I'm a big fan of Snyder's Superman, who is above all a good man despite what some haters erroneously posit, but I've got a few concerns in this direction as well. I'm not too worried that he'll kill innocent civilians while incoherent, though it's certainly not impossible.
The bigger issue is the nightmare timeline. I liked that Whedon basically removed it from the theatrical JL, as it was a subplot that I didn't really care for in the first place, and which requires a whole lot of attention in order to pull off - more time than I think we are actually likely to have in a "mere" four hours. That's a story which definitely revolves around a killer Superman.

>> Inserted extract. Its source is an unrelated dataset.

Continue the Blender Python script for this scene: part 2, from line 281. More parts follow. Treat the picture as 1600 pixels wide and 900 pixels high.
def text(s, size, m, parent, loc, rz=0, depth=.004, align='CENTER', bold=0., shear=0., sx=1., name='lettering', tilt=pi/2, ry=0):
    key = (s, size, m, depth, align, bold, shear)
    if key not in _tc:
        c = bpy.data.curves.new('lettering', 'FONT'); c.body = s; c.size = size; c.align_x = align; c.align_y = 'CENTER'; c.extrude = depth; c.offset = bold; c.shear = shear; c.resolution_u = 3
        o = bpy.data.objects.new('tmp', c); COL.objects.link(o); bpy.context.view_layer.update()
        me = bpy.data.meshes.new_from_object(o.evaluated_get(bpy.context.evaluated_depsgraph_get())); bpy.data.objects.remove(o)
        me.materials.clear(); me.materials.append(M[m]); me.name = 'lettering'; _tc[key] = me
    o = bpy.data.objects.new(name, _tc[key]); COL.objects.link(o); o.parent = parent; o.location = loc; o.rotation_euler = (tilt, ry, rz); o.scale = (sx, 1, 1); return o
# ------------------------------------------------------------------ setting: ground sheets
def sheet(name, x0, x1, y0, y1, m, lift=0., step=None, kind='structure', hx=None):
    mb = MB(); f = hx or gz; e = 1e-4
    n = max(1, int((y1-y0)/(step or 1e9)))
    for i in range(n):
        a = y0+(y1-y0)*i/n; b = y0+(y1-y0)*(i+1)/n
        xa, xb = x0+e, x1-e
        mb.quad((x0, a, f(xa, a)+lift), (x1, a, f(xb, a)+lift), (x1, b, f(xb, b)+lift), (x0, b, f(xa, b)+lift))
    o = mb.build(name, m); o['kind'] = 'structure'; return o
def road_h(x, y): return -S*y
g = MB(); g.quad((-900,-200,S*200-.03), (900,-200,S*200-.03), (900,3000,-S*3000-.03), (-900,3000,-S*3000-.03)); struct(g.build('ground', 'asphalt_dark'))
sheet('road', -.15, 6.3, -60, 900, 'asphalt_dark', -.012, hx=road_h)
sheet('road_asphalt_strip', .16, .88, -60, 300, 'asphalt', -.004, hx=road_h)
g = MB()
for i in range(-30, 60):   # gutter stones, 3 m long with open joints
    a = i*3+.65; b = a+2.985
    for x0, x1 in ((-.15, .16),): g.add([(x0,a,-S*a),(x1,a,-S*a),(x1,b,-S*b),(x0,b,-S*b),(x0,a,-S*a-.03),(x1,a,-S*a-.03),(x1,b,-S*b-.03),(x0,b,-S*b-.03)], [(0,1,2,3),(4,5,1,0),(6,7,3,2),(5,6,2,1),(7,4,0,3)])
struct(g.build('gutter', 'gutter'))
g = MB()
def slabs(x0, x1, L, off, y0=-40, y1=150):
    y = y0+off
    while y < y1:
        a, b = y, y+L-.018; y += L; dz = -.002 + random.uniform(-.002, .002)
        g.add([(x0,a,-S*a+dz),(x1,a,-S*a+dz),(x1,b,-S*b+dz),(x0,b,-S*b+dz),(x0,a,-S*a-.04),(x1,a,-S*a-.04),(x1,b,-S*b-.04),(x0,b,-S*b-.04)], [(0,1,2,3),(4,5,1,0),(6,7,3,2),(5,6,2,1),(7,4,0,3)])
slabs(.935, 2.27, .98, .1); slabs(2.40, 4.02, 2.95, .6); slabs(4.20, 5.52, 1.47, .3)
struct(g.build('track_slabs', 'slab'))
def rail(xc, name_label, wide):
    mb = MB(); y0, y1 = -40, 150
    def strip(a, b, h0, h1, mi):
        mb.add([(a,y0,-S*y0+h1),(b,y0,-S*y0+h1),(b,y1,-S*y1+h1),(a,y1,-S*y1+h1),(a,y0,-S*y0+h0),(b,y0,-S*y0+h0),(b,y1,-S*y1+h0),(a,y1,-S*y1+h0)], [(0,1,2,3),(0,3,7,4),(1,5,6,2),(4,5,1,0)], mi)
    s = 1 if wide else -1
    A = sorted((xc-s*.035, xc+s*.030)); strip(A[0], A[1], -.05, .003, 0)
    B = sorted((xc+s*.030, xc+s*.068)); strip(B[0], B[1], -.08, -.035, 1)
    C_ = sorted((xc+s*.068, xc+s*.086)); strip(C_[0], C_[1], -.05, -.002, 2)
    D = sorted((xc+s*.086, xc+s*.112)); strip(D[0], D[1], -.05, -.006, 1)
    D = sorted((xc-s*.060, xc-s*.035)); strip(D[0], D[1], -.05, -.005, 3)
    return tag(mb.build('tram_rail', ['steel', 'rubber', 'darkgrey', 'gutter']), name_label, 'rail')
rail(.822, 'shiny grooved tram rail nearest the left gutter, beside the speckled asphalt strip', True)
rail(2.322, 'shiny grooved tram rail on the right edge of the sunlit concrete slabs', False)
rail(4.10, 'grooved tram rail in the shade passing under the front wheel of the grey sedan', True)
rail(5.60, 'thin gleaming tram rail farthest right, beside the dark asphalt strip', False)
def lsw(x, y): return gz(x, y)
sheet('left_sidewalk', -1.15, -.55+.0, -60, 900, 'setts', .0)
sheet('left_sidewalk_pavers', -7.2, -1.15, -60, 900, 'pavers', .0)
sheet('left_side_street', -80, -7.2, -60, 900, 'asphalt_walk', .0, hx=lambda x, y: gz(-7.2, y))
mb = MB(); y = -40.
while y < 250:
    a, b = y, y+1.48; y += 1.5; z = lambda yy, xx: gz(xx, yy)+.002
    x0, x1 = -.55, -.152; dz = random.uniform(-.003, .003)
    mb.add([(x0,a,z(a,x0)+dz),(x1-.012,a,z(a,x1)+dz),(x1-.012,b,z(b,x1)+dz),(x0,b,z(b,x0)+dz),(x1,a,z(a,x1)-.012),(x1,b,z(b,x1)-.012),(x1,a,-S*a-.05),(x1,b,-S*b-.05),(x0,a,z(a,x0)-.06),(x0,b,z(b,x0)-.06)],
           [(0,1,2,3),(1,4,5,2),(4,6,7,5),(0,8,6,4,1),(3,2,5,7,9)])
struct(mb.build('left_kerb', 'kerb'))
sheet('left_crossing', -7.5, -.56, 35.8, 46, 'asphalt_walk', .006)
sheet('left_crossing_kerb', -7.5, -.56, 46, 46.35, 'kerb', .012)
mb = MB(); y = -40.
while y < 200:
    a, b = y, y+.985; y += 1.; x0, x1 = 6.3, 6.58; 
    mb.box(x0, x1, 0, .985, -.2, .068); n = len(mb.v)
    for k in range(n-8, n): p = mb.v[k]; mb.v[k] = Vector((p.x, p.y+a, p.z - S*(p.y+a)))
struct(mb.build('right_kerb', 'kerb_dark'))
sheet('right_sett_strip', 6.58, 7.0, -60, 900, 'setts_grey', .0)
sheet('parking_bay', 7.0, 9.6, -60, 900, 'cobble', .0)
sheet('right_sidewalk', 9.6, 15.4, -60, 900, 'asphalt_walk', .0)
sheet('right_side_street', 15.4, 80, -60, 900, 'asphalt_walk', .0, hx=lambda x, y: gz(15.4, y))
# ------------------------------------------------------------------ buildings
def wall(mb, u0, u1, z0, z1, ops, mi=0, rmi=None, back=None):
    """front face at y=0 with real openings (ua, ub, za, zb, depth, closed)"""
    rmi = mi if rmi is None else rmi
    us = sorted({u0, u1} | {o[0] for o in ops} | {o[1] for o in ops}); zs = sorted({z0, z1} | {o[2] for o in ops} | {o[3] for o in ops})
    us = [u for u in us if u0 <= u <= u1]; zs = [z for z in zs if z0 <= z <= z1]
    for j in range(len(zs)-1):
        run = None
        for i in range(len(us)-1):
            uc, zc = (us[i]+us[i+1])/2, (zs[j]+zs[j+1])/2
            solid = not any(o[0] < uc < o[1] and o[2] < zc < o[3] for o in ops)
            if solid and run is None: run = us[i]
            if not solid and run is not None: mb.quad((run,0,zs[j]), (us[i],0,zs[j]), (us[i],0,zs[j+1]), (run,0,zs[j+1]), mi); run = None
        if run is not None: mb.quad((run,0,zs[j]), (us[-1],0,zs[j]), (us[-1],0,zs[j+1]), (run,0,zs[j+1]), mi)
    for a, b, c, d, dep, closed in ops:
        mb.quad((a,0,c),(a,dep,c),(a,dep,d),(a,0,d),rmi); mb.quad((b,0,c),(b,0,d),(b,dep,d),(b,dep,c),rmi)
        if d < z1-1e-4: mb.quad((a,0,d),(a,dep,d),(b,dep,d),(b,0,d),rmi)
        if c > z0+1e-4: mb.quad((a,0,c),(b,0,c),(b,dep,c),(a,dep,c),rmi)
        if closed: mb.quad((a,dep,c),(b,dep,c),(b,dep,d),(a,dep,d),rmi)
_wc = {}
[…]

Regardless of whether Evil Superman is the product of Anti-Life, and I think there's pretty ample evidence that he is, it still feeds into this broader cross-media narrative that [IF] Lois = dead → [THEN] Superman = Evil. There are some fans whose favorite thing about Snyder's Superman seems to be that he'll eventually evil, but to me it's his fundamental good nature. "The only way to disappear for good would be to stop helping people altogether, and I sense that's not an option for you." And his eventual proposed heel turn seems so much at odds with the way he's characterized the rest of the time that it legitimately annoys me.
I think it's
worth being dismissive of the idea of Superman turning evil because Lois dies. After all, nobody ever posits that Batman would turn evil if he didn't have Robin, although maybe somebody should, or that the Lone Ranger without Tonto would start running a gang himself, right? Or that Mary Jane is the only thing keeping Spider-Man from being a mad scientist just like Doc Ock or Vulture. Yet plenty of stories from Brave New Metropolis to Nevertheless She Persisted imply that Superman is an emotional weakling whose existence as a hero is contingent on Lois Lane, and I am bloody sick of it, because it doesn't even make sense in the stories that posit it. Only Ending Battle and the televised Crisis stand in opposition to this ideological
infestation, and frankly we need more stories like them.